(SHORT EXERCISE): Identify the lines that include the word "picture", then copy all of them.

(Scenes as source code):
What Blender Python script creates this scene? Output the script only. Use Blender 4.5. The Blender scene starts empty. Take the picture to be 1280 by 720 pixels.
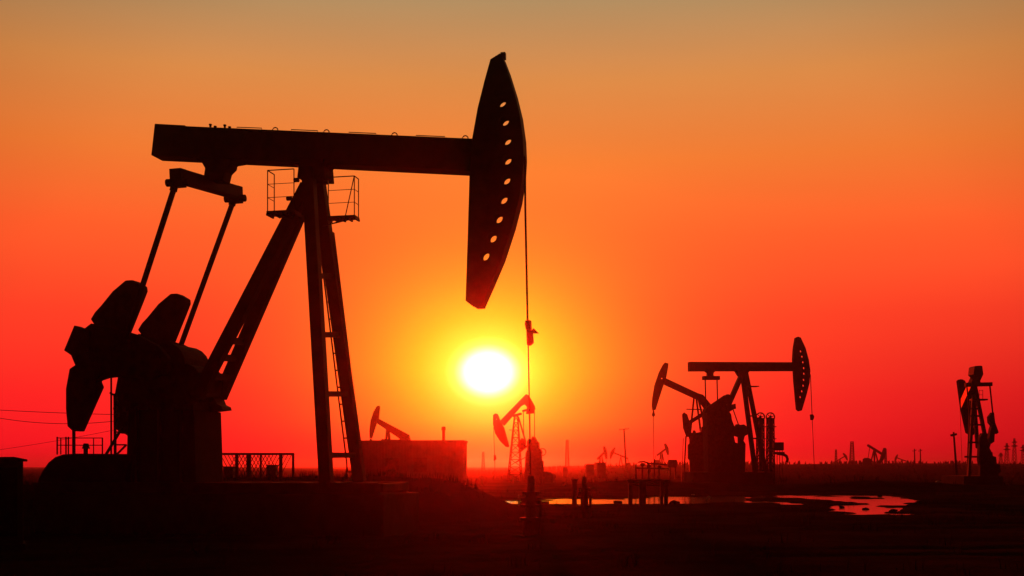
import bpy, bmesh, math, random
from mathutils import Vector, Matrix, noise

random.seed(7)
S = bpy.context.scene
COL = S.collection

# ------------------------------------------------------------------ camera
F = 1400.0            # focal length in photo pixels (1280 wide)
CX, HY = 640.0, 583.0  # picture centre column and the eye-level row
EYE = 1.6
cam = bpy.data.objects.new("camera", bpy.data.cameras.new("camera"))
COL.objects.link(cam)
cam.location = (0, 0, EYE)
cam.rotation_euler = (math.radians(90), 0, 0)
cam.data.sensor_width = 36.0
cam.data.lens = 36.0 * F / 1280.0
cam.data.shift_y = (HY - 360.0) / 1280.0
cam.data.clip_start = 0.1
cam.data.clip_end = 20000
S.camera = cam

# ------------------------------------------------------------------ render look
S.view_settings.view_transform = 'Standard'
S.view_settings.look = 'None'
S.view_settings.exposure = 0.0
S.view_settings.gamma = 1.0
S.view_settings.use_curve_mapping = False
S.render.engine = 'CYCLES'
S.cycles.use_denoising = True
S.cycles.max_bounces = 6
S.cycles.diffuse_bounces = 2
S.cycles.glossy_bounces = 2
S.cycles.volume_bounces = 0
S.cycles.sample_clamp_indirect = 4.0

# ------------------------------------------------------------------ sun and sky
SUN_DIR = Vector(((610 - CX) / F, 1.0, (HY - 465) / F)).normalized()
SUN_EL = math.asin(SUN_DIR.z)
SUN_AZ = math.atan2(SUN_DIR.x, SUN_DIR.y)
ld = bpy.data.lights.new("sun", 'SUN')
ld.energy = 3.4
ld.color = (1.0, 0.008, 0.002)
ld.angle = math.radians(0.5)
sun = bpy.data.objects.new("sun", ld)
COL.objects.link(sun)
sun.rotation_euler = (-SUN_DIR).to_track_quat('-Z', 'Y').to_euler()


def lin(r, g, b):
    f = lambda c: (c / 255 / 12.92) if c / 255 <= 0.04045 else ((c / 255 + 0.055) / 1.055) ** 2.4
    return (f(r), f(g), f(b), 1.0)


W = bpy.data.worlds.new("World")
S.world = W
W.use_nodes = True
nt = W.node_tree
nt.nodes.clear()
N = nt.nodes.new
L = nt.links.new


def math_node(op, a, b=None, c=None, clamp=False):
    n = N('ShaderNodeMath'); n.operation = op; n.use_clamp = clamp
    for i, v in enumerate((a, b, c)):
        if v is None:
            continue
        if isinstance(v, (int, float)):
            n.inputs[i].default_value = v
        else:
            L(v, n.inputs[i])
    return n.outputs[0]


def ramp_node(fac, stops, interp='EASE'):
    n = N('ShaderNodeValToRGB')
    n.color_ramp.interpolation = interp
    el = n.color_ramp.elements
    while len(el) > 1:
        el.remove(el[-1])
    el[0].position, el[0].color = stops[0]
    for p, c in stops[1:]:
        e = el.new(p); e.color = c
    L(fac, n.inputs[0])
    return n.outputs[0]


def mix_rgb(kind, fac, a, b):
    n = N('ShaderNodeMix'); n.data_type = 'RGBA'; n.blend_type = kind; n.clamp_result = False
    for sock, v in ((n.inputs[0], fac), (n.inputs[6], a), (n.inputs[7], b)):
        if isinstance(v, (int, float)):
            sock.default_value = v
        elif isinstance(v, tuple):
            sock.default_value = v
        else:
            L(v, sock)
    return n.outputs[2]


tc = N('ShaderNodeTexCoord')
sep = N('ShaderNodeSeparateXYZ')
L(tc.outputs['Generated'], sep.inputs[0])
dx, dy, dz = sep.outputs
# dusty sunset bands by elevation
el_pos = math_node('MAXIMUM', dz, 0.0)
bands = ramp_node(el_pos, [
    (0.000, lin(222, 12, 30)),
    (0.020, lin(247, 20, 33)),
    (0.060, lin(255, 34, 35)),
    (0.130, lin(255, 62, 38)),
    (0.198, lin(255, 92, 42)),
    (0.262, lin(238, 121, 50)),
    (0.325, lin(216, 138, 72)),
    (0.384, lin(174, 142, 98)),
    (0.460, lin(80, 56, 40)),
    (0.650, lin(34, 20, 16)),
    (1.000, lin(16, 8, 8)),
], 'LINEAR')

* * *

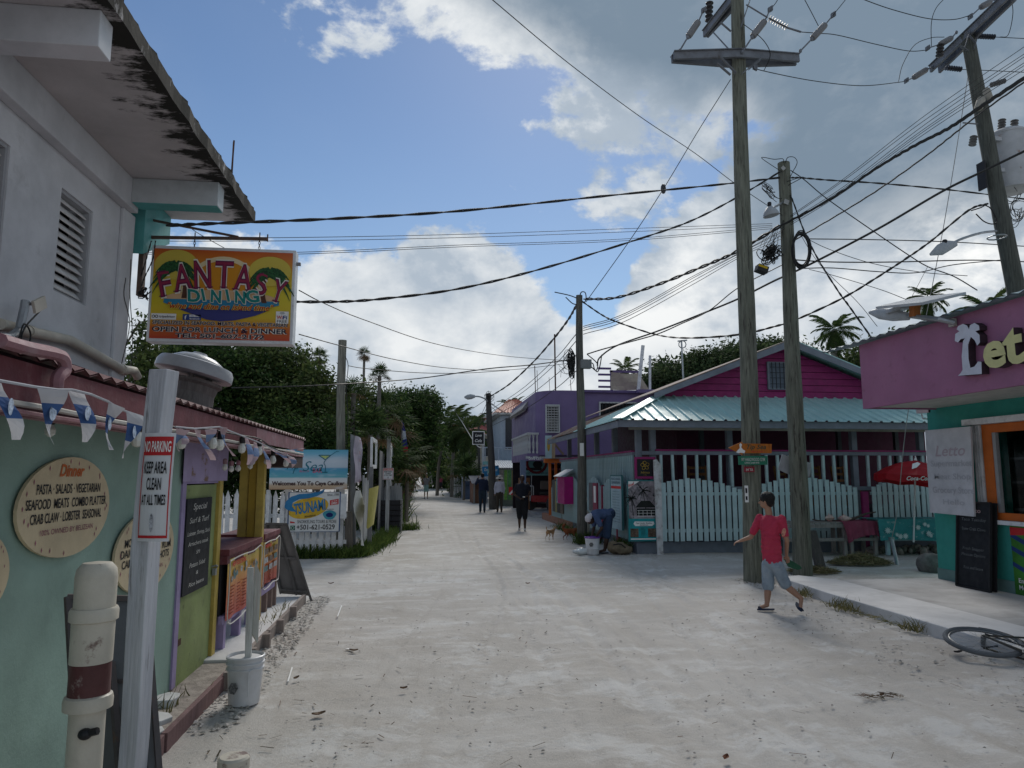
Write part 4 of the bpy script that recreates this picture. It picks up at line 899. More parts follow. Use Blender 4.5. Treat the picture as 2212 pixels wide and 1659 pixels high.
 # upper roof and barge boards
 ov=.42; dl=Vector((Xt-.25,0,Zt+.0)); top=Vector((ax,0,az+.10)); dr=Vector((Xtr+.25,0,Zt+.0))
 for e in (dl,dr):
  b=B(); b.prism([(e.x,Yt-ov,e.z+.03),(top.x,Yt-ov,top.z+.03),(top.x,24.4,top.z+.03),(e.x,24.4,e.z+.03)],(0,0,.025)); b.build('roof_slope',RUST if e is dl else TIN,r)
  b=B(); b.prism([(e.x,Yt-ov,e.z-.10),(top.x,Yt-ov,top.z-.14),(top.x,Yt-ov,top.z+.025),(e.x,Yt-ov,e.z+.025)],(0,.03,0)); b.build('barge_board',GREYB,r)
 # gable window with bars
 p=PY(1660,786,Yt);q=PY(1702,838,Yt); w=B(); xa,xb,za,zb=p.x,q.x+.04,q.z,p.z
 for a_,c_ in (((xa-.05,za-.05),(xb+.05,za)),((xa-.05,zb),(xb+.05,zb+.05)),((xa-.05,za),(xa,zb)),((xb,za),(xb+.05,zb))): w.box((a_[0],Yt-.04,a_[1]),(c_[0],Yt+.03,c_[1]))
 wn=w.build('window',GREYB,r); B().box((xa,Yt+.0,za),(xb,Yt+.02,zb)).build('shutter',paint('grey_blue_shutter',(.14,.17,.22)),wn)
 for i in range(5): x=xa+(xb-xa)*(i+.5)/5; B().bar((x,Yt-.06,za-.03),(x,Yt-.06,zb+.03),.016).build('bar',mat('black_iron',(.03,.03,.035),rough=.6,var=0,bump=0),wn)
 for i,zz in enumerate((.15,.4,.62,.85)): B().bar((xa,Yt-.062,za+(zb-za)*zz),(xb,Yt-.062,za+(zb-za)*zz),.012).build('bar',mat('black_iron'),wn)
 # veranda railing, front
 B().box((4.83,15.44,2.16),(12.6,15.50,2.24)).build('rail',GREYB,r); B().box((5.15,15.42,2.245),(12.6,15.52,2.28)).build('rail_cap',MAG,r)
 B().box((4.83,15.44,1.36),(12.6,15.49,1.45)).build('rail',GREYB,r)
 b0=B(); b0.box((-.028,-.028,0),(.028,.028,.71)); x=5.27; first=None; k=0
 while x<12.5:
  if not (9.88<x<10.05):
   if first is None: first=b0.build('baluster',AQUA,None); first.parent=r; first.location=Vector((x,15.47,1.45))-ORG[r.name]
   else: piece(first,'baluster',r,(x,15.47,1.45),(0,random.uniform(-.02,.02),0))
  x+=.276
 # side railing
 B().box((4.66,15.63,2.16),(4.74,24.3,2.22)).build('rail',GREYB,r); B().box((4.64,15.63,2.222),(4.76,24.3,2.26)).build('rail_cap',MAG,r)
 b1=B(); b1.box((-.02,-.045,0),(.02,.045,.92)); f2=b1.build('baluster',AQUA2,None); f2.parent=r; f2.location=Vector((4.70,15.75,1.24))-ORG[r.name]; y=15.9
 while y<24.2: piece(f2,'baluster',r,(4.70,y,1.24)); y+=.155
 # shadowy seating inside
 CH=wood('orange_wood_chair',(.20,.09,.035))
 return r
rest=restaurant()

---

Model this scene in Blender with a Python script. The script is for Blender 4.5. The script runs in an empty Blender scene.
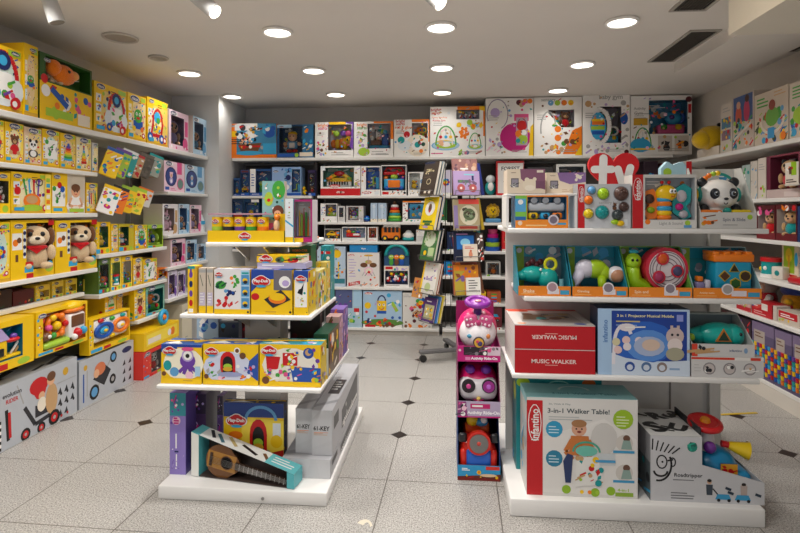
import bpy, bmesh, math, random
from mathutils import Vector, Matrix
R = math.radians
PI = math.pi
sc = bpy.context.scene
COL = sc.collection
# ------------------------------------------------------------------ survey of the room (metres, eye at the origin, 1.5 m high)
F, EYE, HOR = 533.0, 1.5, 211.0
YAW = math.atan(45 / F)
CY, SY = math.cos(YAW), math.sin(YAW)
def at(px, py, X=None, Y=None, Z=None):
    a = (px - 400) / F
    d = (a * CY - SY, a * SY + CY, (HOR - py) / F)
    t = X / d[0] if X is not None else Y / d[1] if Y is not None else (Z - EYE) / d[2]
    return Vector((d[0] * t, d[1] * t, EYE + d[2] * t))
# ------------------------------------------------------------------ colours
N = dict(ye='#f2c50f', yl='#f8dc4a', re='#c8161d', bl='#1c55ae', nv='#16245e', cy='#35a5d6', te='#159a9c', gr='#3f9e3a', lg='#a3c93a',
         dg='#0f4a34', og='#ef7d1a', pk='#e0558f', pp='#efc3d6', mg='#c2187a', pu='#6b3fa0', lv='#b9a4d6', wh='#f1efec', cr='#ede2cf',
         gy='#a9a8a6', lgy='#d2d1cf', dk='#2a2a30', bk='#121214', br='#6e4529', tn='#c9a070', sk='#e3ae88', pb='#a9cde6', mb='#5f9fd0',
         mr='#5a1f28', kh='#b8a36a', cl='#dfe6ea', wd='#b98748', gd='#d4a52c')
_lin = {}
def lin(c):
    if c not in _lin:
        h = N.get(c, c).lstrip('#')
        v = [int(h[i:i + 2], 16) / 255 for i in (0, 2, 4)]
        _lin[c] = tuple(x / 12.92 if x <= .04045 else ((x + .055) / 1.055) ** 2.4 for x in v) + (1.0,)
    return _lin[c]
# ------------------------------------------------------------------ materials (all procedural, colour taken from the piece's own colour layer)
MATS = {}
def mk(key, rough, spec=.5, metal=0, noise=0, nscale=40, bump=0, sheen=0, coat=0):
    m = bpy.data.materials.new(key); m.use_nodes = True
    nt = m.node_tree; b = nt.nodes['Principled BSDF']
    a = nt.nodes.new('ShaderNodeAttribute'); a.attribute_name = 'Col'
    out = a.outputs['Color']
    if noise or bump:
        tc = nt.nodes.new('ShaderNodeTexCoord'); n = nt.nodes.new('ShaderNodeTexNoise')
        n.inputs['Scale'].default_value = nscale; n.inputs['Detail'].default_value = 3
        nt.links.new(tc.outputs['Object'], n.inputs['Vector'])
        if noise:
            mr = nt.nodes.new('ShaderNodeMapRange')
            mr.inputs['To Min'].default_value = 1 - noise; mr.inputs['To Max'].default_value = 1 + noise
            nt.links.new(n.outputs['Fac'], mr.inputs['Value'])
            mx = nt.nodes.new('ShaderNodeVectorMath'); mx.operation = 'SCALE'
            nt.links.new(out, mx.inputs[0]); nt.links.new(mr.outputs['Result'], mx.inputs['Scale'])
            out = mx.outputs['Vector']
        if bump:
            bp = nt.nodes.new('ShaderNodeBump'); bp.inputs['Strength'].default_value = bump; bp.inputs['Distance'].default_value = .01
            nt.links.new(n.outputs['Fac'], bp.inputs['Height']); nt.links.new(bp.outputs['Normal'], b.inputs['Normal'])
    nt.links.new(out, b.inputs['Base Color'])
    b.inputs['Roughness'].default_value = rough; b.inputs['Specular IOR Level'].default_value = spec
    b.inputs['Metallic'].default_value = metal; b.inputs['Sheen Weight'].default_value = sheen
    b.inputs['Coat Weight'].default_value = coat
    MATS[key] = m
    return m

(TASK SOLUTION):
What Blender Python script creates this scene? Output the script only. Use Blender 4.5. The Blender scene starts empty. Take the picture to be 1280 by 720 pixels.
CX, HY = 640.0, 583.0  # picture centre column and the eye-level row
Write part 4 of the bpy script that recreates this picture. It picks up at line 899. More parts follow. Use Blender 4.5. Treat the picture as 2212 pixels wide and 1659 pixels high.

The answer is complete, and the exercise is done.